The movement was undermined by the First World War and the Great Depression, as well as the opposition to the formula that arose many of its would-be participants. Dublin, Ottawa, and Canberra saw less and less need to defer to London in matters of defense and foreign policy, much less to allow their relationship with Washington to be run through Whitehall. However, the Anglo-Saxonist sentiments and institutions (such as the Rhodes Scholarships and the English-Speaking Union) did prepare the way for the highly effective collaboration of U.S., British, and Commonwealth forces in the Second World War and the Cold War.

Anglospherism is based on the intellectual understanding of the roots of both successful market economies and constitutional democracies in strong civil society; in the understanding of the multigenerational persistence of cultural factors in the success of maintaining strong civil society; and in the awareness of the depth of cooperation possible among such societies to a degree not possible among weaker or nonexistent civil societies.

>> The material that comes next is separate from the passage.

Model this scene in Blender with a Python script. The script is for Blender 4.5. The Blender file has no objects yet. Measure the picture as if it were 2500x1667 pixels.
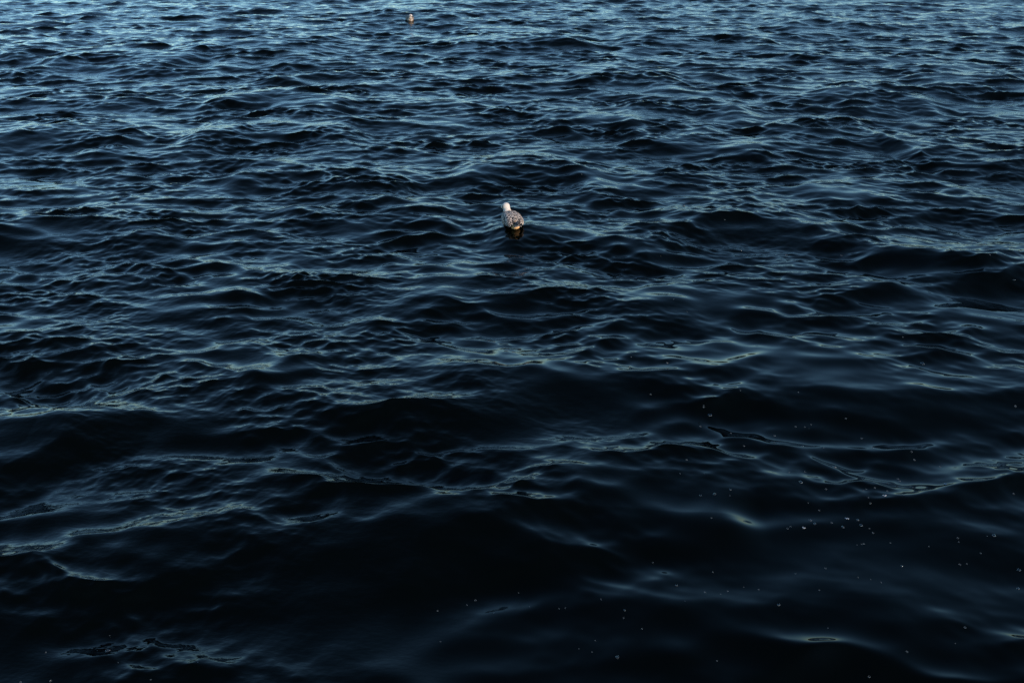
import bpy, bmesh, math, random
import numpy as np
from mathutils import Vector, Matrix, Euler
random.seed(7)
rng = np.random.RandomState(11)
S = bpy.context.scene
COL = S.collection
R = math.radians

# ------------------------------------------------------------ camera, sky, sun
CAM_H = 3.5
PITCH = 24.6
cam_d = bpy.data.cameras.new('camera'); cam = bpy.data.objects.new('camera', cam_d); COL.objects.link(cam)
cam_d.lens = 35; cam_d.sensor_width = 36; cam_d.clip_start = 0.05; cam_d.clip_end = 20000
cam.location = (0, 0, CAM_H); cam.rotation_euler = (R(90 - PITCH), 0, 0)
S.camera = cam
SUN_EL, SUN_AZ = 17.0, 132.0          # azimuth clockwise from +Y (the viewing direction)
w = bpy.data.worlds.new("World"); S.world = w; w.use_nodes = True
nt = w.node_tree; nt.nodes.clear()
sky = nt.nodes.new('ShaderNodeTexSky'); sky.sky_type = 'NISHITA'; sky.sun_disc = False
sky.sun_elevation = R(SUN_EL); sky.sun_rotation = R(SUN_AZ)
sky.altitude = 0; sky.air_density = 0.85; sky.dust_density = 0.0; sky.ozone_density = 4.2
bg = nt.nodes.new('ShaderNodeBackground'); bg.inputs['Strength'].default_value = 0.15
wo = nt.nodes.new('ShaderNodeOutputWorld')
wb = nt.nodes.new('ShaderNodeVectorMath'); wb.operation = 'MULTIPLY'; wb.inputs[1].default_value = (.97, 1.045, .93)   # the photo's cool teal white balance
nt.links.new(sky.outputs[0], wb.inputs[0]); nt.links.new(wb.outputs[0], bg.inputs[0]); nt.links.new(bg.outputs[0], wo.inputs[0])
sd = bpy.data.lights.new('sun', 'SUN'); sd.energy = 2.9; sd.angle = R(0.5); sd.color = (1.0, 0.80, 0.62)
sun = bpy.data.objects.new('sun', sd); COL.objects.link(sun)
sv = Vector((math.sin(R(SUN_AZ)) * math.cos(R(SUN_EL)), math.cos(R(SUN_AZ)) * math.cos(R(SUN_EL)), math.sin(R(SUN_EL))))
sun.rotation_euler = sv.to_track_quat('Z', 'Y').to_euler(); sun.location = sv * 30
S.view_settings.view_transform = 'Standard'; S.view_settings.look = 'None'
S.view_settings.exposure = 0.80; S.view_settings.gamma = 1; S.view_settings.use_curve_mapping = False

# ------------------------------------------------------------ helpers
F = 2500 * 35 / 36.0
def ground(px, py, z=0.0):
    """photo position (2500 x 1667) -> the point of the level z it shows"""
    u, v = (px - 1250) / F, (833.5 - py) / F
    c, s = math.cos(R(PITCH)), math.sin(R(PITCH))
    d = Vector((u, c + v * s, -s + v * c))
    return Vector((0, 0, CAM_H)) + d * ((CAM_H - z) / -d.z)
def mat(name, color, rough=0.6, spec=0.5, ior=1.5):
    m = bpy.data.materials.new(name); m.use_nodes = True
    b = m.node_tree.nodes['Principled BSDF']
    b.inputs['Base Color'].default_value = (*color, 1); b.inputs['Roughness'].default_value = rough
    b.inputs['IOR'].default_value = ior
    return m
def N(m, t, **kw):
    n = m.node_tree.nodes.new(t)
    for k, v in kw.items(): setattr(n, k, v)
    return n
def L(m, a, b): m.node_tree.links.new(a, b)
def obj(name, me, m=None, parent=None, smooth=True):
    if isinstance(me, bmesh.types.BMesh):
        bm = me; me = bpy.data.meshes.new(name); bm.to_mesh(me); bm.free()
    if m: me.materials.clear(); me.materials.append(m)
    if smooth: me.polygons.foreach_set('use_smooth', [True] * len(me.polygons))
    o = bpy.data.objects.new(name, me); COL.objects.link(o)
    if parent: o.parent = parent
    return o

# ------------------------------------------------------------ the sea
def crest_world(pts, z=0.0):      # crest lines read off the photograph at 2352 px width
    k = 2500 / 2352.0
    P = [ground(x * k, y * k, z) for x, y in pts]
    return np.array([p.x for p in P]), np.array([p.y for p in P])
# (crest line, height m, width of the face towards the pier m, width of the back m)
CRESTS = [
 ([(0,1060),(120,1010),(260,950),(380,915),(520,905),(760,925),(950,925),(1130,890),(1280,868),(1480,850),(1700,868),(2000,880),(2352,885)], .105, .34, .75),
 ([(0,1345),(160,1300),(330,1255),(520,1235),(740,1245),(950,1235),(1070,1190),(1230,1160),(1450,1150),(1650,1160)], .095, .32, .55),
 ([(1180,520),(1330,512),(1480,535),(1600,497),(1700,482),(1830,490),(1960,530),(2100,560),(2352,610)], .15, .5, .8),
 ([(480,620),(620,600),(700,640),(880,700),(1010,690)], .06, .35, .5),
 ([(200,650),(320,640),(430,665),(560,700)], .06, .35, .5),
 ([(600,855),(760,800),(850,800),(960,840),(1100,860)], .05, .25, .35),
 ([(1000,630),(1200,640),(1420,690),(1560,700)], .05, .35, .5),
 ([(1480,290),(1600,298),(1740,320),(1860,290),(1980,285),(2100,330),(2352,350)], .15, .9, 1.2),
 ([(1090,385),(1180,365),(1270,364),(1350,400)], .12, .7, 1.0),
 ([(560,400),(680,385),(800,395),(900,415)], .10, .6, .9),
 ([(680,480),(790,458),(900,470),(1000,500)], .08, .5, .8),
 ([(470,300),(600,272),(700,268),(790,290)], .14, .9, 1.3),
 ([(0,312),(90,298),(170,292),(260,315)], .12, .8, 1.2),
 ([(0,530),(120,512),(260,500),(360,530)], .08, .5, .8),
 ([(520,225),(640,208),(760,228)], .12, .9, 1.3),
 ([(1480,230),(1580,222),(1680,245)], .13, .9, 1.3),
 ([(1950,222),(2030,208),(2110,222)], .13, .9, 1.3),
 ([(1360,180),(1450,168),(1520,176)], .13, 1.0, 1.5),
 ([(130,130),(240,113),(390,126)], .16, 1.3, 2.0),
 ([(480,100),(640,84),(770,80)], .15, 1.3, 2.0),
 ([(540,125),(610,112),(700,118)], .14, 1.2, 1.8),
 ([(1470,82),(1600,72),(1740,84)], .15, 1.4, 2.0),
 ([(1080,96),(1200,86),(1310,92)], .13, 1.3, 2.0),
 ([(2140,172),(2230,165),(2330,180)], .13, 1.0, 1.6),
 ([(1270,280),(1350,268),(1440,276)], .10, .8, 1.2),
 ([(1900,440),(2080,425),(2352,450)], .09, .6, .9),
 ([(0,110),(40,100),(80,108)], .14, 1.3, 2.0),
 ([(890,24),(960,17),(1020,26)], .15, 1.8, 2.6),
 ([(1830,48),(1890,40),(1950,48)], .15, 1.6, 2.4),
]
def swell(X, Y):
    Z = np.zeros_like(X)
    for pts, A, wf, wb in CRESTS:
        cx, cy = crest_world(pts, A)
        o = np.argsort(cx); cx = cx[o]; cy = cy[o]
        x0, x1 = cx[0], cx[-1]
        if pts[0][0] == 0: x0 -= 1.5
        if pts[-1][0] >= 2352: x1 += 1.5
        t = np.clip((X - x0) / (.35 * wb + .1), -1, 0) + np.clip((x1 - X) / (.35 * wb + .1), -1, 0)
        end = np.clip(1 + t, 0, 1); end = end * end * (3 - 2 * end)
        s = Y - np.interp(X, cx, cy)
        prof = np.where(s < 0, np.exp(-(-s / wf) ** 1.5), np.exp(-(np.abs(s) / wb) ** 1.6))
        dip = np.exp(-((s + 1.7 * wf) / (.7 * wf)) ** 2) * .35
        Z += .72 * A * end * (prof - dip)
    return Z
def bands():
    W = []
    def band(n, l0, l1, slope, spread, mean, kind):
        for i in range(n):
            lam = l0 * (l1 / l0) ** ((i + rng.rand()) / n)
            th = R(mean) + rng.randn() * R(spread)
            k = 2 * math.pi / lam
            W.append((k, math.sin(th), math.cos(th), slope * math.sqrt(2.0 / n) / k, rng.rand() * 6.283, lam, kind))
    band(14, 1.7, 4.5, .030, 22, 2, 0)
    band(34, .65, 1.7, .090, 28, 0, 0)
    band(72, .22, .62, .160, 31, 0, 1)
    band(72, .085, .22, .118, 44, 0, 2)
    band(44, .04, .09, .060, 52, 0, 3)
    return W
WAVES = bands()
def slow(X, Y, seed, lam):
    r = np.random.RandomState(seed); v = np.zeros_like(X)
    for i in range(9):
        th = r.rand() * 6.283; k = 2 * math.pi / (lam * (.6 + r.rand()))
        v += np.sin(k * (X * math.cos(th) * 0.7 + Y * math.sin(th)) + r.rand() * 6.283)
    return v / 2.1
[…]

Anglosphere theory examines the reality that on almost any ranking of the characteristics of successful civil societies -- prosperity, political freedom, social trust, new company formation and innovation -- the Anglosphere nations form a significant cluster at the top, accompanied only by the Scandinavian countries and a few outliers such as Switzerland. (5)

Anglo-Saxonists of the early twentieth century were concerned that mass immigration from Eastern and Southern Europe was diluting America's Anglo-Saxon stock with "unassimilable" newcomers, and that over time the population would have less and less in common with British and Commonwealth peoples. In fact, the immigrants assimilated the political values of the Anglosphere quite readily, and do so today despite the attempts of politically correct elites and governments to promote multiculturalism. Today's Anglospherists see immigrants forming a new layer of intra-Anglosphere ties, as the East and South Asian, Caribbean, and Mediterranean origins of immigrants throughout the Anglosphere create new cross-relationships.